* Begin INPUT DATA *
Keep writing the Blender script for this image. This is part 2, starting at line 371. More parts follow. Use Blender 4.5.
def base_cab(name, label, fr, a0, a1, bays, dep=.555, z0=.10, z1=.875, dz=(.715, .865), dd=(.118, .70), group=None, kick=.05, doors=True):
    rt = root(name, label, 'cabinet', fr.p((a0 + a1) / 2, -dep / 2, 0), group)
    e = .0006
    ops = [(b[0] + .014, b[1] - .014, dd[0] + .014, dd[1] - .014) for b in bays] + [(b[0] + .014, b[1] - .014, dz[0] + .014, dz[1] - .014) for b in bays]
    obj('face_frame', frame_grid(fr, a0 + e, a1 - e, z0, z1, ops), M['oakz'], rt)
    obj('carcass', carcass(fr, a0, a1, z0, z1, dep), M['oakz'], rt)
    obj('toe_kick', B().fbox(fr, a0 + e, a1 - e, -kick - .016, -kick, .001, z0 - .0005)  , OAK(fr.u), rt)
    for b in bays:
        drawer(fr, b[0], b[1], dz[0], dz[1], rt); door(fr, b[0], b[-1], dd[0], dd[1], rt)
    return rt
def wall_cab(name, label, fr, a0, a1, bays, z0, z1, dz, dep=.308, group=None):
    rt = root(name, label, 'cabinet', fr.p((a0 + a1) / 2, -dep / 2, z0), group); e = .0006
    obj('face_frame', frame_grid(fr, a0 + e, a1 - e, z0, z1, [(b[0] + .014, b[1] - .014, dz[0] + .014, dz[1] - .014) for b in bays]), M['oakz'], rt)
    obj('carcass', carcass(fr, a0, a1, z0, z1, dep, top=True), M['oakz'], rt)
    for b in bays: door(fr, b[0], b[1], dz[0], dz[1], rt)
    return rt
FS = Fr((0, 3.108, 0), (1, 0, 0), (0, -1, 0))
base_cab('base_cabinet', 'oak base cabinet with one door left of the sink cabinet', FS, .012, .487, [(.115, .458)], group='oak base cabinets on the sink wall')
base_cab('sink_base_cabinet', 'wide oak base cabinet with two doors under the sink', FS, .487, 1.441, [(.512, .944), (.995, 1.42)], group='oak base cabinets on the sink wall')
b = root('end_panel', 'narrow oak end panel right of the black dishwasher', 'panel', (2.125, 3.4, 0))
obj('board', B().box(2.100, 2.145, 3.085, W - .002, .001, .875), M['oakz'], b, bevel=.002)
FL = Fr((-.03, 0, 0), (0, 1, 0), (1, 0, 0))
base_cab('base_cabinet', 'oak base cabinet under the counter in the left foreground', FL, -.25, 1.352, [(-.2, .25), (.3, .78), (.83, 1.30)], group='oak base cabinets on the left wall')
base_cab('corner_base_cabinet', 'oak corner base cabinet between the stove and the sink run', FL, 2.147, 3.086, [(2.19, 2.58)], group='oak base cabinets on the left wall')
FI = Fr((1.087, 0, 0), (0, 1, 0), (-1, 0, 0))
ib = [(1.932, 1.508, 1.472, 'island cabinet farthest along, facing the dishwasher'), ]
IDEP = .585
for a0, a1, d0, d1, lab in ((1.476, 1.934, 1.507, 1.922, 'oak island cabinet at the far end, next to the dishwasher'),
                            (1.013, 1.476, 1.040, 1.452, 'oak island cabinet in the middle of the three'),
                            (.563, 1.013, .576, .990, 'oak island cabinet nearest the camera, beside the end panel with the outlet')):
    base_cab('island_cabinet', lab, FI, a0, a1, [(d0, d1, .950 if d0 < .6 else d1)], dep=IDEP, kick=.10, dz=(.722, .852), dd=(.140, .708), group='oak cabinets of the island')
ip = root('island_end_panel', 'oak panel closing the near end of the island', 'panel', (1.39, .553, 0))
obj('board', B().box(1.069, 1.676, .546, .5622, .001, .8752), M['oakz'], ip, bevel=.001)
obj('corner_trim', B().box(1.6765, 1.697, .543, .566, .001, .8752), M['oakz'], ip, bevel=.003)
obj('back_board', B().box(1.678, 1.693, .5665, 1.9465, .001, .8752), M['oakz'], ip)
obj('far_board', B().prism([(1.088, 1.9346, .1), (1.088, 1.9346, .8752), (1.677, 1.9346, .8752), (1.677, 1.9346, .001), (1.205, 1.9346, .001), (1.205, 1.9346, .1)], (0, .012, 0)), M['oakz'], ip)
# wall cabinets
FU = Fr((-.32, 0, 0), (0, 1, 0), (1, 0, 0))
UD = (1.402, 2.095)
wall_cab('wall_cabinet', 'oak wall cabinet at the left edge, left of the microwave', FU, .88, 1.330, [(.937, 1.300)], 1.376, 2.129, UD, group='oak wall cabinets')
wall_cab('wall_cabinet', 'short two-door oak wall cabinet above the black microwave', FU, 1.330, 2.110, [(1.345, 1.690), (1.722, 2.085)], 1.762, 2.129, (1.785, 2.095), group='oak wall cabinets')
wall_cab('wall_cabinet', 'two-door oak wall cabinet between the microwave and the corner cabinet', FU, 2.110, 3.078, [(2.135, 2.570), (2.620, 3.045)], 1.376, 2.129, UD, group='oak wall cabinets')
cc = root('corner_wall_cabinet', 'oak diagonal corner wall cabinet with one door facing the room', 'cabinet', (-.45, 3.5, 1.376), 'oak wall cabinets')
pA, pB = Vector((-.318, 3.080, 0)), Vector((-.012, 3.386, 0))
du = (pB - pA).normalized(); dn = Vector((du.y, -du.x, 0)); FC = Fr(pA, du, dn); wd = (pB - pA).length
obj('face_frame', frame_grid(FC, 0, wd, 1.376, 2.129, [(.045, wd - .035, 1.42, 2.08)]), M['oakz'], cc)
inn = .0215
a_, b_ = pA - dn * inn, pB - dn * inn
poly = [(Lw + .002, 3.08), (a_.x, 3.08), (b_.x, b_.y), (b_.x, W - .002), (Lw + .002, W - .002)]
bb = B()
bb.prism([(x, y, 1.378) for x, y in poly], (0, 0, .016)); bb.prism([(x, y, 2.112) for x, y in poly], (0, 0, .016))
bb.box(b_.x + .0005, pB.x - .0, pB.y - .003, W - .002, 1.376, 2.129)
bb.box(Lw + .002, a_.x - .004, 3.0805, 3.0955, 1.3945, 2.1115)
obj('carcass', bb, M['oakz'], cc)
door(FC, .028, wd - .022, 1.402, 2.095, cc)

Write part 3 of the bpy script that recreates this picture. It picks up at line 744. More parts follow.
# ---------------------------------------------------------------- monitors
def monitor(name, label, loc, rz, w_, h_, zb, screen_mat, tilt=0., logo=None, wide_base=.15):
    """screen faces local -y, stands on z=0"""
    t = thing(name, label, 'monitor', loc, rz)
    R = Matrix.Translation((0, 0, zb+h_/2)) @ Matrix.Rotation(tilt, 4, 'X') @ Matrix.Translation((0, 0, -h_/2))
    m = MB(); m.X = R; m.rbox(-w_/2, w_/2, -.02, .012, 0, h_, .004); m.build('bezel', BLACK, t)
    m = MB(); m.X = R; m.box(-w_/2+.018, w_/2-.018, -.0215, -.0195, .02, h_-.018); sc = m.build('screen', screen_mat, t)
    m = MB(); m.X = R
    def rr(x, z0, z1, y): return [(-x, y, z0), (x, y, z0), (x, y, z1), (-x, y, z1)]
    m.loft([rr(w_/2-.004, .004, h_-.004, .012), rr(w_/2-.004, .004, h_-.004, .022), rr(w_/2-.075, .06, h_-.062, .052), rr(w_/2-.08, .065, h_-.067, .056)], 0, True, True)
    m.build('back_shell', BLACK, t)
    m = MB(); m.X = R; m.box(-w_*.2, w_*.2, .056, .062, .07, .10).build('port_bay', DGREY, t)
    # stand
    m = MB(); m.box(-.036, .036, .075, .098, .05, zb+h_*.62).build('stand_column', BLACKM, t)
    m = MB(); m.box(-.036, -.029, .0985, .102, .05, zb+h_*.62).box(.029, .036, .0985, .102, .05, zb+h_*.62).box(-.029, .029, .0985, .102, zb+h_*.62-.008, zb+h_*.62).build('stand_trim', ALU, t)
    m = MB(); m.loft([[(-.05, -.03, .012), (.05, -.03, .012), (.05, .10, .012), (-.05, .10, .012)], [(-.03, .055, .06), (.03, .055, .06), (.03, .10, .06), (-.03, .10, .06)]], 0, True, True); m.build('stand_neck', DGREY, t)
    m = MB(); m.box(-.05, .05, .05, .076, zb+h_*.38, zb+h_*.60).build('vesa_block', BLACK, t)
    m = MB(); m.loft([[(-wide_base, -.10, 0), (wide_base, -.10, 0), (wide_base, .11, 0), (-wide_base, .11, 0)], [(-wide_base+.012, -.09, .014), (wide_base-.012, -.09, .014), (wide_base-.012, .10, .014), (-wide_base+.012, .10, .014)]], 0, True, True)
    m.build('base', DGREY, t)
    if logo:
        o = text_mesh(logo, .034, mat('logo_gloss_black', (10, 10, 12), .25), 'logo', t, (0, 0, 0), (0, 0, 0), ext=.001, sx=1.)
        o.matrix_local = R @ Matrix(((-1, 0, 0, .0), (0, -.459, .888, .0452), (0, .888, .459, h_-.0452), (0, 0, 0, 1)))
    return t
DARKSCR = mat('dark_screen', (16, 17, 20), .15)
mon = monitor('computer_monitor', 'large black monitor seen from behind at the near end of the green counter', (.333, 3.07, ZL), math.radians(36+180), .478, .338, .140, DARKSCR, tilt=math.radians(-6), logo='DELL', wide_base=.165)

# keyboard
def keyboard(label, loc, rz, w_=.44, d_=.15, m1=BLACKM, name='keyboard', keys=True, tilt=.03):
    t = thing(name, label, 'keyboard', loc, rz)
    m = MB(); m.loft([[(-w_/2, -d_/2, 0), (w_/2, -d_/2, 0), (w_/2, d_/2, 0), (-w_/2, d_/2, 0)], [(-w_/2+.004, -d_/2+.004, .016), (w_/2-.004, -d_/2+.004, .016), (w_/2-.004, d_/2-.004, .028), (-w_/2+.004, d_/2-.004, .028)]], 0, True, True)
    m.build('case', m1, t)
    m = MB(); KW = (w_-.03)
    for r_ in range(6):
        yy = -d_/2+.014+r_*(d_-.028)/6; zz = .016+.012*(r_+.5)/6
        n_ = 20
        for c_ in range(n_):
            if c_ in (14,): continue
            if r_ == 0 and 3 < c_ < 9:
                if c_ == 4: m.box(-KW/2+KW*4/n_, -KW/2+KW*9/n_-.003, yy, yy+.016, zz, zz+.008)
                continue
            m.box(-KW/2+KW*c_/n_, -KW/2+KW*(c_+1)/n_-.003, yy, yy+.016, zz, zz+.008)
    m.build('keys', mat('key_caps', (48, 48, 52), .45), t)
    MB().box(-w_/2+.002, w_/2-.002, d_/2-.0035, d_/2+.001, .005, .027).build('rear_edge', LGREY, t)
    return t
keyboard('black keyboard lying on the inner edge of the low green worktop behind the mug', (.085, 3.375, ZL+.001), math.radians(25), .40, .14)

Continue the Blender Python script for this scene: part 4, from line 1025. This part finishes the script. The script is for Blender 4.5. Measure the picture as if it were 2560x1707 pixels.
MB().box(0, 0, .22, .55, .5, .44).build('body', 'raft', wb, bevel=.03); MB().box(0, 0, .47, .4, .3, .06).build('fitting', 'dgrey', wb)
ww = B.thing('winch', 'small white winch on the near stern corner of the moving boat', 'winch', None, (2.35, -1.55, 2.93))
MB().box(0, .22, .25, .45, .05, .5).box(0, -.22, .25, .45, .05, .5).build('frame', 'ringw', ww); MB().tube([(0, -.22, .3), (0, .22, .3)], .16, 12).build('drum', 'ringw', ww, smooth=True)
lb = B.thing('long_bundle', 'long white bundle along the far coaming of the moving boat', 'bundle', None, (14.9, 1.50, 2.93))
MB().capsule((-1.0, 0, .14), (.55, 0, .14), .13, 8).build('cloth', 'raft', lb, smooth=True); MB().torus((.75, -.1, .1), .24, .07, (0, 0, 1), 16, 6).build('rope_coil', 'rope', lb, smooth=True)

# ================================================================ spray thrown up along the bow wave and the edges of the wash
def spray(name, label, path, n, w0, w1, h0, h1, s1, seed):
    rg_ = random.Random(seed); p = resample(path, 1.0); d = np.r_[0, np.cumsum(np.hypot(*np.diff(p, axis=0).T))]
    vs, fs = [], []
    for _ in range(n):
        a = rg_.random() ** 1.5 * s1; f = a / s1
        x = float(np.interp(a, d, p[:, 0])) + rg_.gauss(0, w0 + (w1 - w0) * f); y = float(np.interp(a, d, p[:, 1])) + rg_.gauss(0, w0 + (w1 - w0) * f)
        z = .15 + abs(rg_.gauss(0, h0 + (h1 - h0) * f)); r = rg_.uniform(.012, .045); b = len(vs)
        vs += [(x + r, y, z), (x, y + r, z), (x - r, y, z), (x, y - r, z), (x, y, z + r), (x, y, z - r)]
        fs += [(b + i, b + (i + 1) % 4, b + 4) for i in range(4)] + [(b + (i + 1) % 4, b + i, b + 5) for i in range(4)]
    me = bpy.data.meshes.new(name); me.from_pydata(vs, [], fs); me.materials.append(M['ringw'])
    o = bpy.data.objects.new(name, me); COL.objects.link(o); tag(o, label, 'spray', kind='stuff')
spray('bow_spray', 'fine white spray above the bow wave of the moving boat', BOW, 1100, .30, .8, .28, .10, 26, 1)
* End INPUT DATA *
AIM =>
Show each line of the listing that holds the string "More".

EXPECTED ANSWER =>
Keep writing the Blender script for this image. This is part 2, starting at line 371. More parts follow. Use Blender 4.5.
Write part 3 of the bpy script that recreates this picture. It picks up at line 744. More parts follow.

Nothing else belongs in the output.